A collapsed scrum in the Irish half saw a penalty awarded, Flutey finding another long touch inside the Bath 22. Some excellent picking-and-going from the line-out saw us gradually approach the Bath line, until Phil Murphy grabbed it and dived over from short range to win the bonus point (no, not the one for losing by a try, apparently there's another sort). Flutey's conversion (tricky, but on his good side, as a left-footer) made the score a vertigo-inducing 30-6 with less than a quarter of an hour to go.

More substitutions ensued, including Barry on for Flutey. Almost immediately he bagged his first points, a penalty for holding on, on the Bath 10m line.

Straight away, the Irish launched a lovely move from deep, Penney with a tremendous angled run feeding Delon. He chipped ahead and was taken out, but the touch judge saw it all, and Barry slotted the penalty to take Irish to 36-6, our final points.

The last few minutes of the match saw almost uninterrupted Bath pressure. Gustard had one of his "red mist" moments (funny how they're endearing rather than irritating at thirty points up) and handled in a ruck right in front of the referee. Bath's kick to the corner and line-out gave them sustained possession, but (after all these years of watching it done to us) it was too slow to produce much.

They found some ideas as the minutes ticked away, and won a free-kick, followed by another, from a scrum deep in the Irish 22. When this didn't get them a score, referee Debney switched to penalties, and as a maul went down, with the clock on zero, yellow-carded Gustard. Bath tapped and went quickly, moved the ball fast, and Debney's persistence was rewarded with a try and conversion at the death, to make the final score 36-13.

All-in-all a very satisfying overall performance, then - Flutey and Catt both had magnificent kicking games (from hand, anyway), decisions were generally sensible, the whole side looked streetwise, and all areas of the game were just… well, solid.

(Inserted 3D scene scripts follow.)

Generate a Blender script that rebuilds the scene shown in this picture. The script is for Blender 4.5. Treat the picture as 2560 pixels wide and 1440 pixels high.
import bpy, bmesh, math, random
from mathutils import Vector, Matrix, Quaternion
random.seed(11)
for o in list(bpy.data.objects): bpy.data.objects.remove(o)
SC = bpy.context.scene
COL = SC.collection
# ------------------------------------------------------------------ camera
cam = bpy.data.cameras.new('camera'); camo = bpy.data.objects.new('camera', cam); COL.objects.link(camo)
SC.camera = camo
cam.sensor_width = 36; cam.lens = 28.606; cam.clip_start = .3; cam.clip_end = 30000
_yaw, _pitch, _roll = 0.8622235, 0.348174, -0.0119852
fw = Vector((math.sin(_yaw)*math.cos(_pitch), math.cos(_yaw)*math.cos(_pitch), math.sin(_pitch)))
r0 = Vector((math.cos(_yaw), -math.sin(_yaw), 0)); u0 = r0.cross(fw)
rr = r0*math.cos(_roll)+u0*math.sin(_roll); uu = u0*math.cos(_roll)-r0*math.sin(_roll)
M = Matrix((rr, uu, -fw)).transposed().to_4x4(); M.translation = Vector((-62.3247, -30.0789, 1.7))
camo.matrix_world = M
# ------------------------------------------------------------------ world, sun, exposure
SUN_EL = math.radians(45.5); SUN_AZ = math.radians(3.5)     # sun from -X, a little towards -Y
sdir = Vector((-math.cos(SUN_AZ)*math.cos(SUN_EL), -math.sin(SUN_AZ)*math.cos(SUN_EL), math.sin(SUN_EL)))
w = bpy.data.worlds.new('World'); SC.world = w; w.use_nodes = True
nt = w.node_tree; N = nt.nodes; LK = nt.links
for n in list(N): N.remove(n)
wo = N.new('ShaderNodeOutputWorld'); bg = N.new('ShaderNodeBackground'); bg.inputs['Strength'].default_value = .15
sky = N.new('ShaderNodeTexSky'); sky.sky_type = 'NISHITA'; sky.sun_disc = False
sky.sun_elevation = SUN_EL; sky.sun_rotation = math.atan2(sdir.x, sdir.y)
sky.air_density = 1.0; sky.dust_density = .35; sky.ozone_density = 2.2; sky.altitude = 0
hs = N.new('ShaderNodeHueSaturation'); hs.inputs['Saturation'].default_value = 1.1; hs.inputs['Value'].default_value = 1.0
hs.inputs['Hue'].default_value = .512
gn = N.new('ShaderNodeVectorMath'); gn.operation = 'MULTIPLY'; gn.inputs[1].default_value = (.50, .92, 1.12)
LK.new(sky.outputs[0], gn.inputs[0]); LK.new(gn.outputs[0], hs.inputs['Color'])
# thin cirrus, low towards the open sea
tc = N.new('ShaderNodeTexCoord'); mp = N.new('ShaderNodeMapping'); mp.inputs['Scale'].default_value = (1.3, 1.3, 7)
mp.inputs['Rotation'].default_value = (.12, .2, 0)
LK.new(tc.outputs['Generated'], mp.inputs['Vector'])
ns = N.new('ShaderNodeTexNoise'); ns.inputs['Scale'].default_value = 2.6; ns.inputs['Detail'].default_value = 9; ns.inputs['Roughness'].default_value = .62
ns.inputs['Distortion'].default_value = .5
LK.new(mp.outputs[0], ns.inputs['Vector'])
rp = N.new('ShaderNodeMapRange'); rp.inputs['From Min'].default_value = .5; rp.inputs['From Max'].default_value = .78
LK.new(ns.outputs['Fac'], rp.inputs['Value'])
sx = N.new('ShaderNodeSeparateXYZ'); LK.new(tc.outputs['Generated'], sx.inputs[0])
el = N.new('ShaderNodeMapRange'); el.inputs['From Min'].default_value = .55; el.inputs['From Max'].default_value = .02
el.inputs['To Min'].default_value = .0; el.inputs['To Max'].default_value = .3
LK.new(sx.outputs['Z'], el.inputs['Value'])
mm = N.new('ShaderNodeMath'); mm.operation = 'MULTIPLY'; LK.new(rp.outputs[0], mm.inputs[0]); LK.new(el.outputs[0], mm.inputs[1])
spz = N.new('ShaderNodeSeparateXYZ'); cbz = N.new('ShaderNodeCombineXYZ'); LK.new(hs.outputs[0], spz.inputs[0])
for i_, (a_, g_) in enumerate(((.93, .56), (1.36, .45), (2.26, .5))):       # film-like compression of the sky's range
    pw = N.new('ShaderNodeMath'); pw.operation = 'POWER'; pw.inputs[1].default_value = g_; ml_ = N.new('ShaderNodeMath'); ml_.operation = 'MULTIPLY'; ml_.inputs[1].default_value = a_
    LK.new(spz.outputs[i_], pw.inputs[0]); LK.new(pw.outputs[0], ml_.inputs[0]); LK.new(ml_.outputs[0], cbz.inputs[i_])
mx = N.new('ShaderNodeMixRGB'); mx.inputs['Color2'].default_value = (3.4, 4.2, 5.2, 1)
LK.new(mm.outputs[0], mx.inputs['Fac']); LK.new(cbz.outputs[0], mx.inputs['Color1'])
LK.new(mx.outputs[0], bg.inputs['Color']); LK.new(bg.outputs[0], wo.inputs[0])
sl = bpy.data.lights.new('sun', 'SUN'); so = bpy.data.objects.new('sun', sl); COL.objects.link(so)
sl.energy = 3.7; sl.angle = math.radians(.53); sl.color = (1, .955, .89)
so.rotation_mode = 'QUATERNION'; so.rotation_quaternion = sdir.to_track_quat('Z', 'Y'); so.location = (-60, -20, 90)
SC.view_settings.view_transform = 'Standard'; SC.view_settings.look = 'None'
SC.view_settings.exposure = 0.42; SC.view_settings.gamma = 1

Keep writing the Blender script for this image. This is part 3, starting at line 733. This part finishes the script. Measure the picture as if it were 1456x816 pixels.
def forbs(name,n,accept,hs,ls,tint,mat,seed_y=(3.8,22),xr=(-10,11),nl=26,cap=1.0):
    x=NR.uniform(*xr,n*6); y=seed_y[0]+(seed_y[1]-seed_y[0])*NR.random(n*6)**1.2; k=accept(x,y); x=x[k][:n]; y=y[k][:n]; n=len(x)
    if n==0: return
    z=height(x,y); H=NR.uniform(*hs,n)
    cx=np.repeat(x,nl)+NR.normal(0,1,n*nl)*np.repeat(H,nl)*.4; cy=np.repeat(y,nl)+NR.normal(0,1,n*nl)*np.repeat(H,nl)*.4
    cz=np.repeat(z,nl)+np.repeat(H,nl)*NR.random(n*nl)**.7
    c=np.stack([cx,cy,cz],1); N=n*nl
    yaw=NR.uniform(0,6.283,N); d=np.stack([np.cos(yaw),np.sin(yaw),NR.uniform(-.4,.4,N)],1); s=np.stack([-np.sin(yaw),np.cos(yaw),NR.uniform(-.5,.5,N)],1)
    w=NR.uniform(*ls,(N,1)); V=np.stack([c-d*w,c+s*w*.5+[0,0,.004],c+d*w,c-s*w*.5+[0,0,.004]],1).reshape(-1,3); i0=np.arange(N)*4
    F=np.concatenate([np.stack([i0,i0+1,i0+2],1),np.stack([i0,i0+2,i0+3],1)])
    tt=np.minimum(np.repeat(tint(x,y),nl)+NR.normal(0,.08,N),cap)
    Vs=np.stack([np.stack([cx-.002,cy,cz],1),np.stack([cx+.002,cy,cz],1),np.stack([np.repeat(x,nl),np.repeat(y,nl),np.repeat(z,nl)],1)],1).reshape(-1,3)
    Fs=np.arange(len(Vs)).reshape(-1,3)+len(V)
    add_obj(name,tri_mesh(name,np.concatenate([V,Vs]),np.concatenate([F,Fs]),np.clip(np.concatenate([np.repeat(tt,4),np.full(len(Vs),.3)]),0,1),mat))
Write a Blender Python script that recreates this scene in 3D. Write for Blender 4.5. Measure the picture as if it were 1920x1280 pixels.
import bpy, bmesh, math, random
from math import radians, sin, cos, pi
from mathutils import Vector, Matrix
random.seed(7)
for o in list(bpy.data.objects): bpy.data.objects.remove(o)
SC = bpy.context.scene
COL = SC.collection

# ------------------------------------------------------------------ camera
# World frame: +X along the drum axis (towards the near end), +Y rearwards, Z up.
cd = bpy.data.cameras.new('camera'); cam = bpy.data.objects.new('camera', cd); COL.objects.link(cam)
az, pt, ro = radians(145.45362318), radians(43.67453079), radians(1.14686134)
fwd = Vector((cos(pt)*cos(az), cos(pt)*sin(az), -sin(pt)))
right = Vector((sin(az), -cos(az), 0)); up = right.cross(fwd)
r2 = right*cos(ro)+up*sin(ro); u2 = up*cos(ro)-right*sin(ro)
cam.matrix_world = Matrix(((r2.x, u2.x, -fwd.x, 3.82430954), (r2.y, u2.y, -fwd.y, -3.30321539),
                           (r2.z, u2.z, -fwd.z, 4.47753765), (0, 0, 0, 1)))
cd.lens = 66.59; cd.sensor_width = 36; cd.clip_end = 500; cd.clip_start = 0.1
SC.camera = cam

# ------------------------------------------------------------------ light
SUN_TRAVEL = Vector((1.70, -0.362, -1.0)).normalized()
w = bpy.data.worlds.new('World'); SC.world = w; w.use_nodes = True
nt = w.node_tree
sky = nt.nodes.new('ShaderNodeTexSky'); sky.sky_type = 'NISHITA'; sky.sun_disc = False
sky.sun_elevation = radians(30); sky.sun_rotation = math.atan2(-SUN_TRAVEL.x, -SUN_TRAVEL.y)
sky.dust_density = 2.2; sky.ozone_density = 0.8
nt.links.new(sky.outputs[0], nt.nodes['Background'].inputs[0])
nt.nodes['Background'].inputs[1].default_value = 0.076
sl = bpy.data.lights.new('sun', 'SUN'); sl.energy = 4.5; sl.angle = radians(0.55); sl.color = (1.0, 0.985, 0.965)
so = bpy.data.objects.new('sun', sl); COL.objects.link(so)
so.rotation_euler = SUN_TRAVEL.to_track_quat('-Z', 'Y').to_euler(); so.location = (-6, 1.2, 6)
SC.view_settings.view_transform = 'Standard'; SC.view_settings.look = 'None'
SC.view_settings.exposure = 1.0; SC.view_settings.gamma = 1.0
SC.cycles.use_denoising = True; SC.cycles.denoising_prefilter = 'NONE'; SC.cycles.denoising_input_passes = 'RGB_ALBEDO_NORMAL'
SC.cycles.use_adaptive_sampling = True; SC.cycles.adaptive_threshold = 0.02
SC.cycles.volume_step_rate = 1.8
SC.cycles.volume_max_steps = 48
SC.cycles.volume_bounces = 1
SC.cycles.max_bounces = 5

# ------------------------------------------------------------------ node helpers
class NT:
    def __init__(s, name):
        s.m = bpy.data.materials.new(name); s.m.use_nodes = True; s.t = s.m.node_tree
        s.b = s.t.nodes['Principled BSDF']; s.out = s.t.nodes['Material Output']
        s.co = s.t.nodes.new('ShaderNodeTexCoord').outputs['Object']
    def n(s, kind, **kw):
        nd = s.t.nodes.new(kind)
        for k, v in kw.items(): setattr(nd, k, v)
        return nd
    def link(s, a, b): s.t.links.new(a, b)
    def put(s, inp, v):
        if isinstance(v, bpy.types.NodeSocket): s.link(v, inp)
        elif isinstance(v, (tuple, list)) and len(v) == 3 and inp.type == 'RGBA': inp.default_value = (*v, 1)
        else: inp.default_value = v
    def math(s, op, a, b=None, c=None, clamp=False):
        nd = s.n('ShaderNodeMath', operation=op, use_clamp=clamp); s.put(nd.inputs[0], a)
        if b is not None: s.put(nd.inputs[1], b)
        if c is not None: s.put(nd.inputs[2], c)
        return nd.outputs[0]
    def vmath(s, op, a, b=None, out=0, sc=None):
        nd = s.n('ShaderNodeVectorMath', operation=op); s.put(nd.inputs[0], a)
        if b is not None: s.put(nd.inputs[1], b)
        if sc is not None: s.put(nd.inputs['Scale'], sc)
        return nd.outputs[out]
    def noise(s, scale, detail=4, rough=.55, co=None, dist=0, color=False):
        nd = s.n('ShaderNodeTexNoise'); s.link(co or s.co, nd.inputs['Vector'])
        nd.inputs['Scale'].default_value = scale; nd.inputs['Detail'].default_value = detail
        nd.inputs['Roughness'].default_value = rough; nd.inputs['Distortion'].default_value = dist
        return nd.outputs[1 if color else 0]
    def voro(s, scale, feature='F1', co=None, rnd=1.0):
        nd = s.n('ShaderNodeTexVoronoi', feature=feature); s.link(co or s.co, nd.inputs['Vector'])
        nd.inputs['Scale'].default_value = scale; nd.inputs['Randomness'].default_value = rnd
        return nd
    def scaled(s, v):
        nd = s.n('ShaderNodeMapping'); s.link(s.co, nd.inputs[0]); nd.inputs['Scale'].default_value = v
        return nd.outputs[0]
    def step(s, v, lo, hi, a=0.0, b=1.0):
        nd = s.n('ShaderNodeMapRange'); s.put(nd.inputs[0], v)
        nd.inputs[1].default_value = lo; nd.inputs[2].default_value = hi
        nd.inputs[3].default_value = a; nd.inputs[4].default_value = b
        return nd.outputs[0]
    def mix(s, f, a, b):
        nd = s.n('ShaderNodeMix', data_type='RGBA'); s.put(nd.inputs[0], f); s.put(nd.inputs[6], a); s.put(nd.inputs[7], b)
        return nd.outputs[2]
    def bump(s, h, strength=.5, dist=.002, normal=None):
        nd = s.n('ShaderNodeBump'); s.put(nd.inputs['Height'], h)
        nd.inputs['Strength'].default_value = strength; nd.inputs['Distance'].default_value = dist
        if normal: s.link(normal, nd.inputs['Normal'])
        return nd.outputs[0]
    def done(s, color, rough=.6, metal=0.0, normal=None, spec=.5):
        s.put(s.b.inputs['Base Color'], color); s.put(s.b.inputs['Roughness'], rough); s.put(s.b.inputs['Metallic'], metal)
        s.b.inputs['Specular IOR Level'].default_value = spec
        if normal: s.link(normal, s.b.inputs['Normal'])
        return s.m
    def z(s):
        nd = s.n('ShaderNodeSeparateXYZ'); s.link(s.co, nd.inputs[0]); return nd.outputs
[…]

Mike Catt MBE was the correct choice for Man of the Match, but close contenders were Bob Casey, who tackled like a demon, and Flutey, for his lovely tactical game - though too many missed place kicks marred things. Without wishing to overstate the case, with regard to kicking I've really never seen coolness under pressure like it - he makes Stephen Bachop look nervous and jumpy.

Ironically, the most enjoyable part of the game in a sense was the last few minutes, with Bath camped on the Irish line getting decision after decision, and eventually breaking through for the inevitable try. Irish fans have seen this end to a game countless times, but it was a lovely feeling watching Bath battering away at the Irish defence, knowing that it… just… didn't… matter.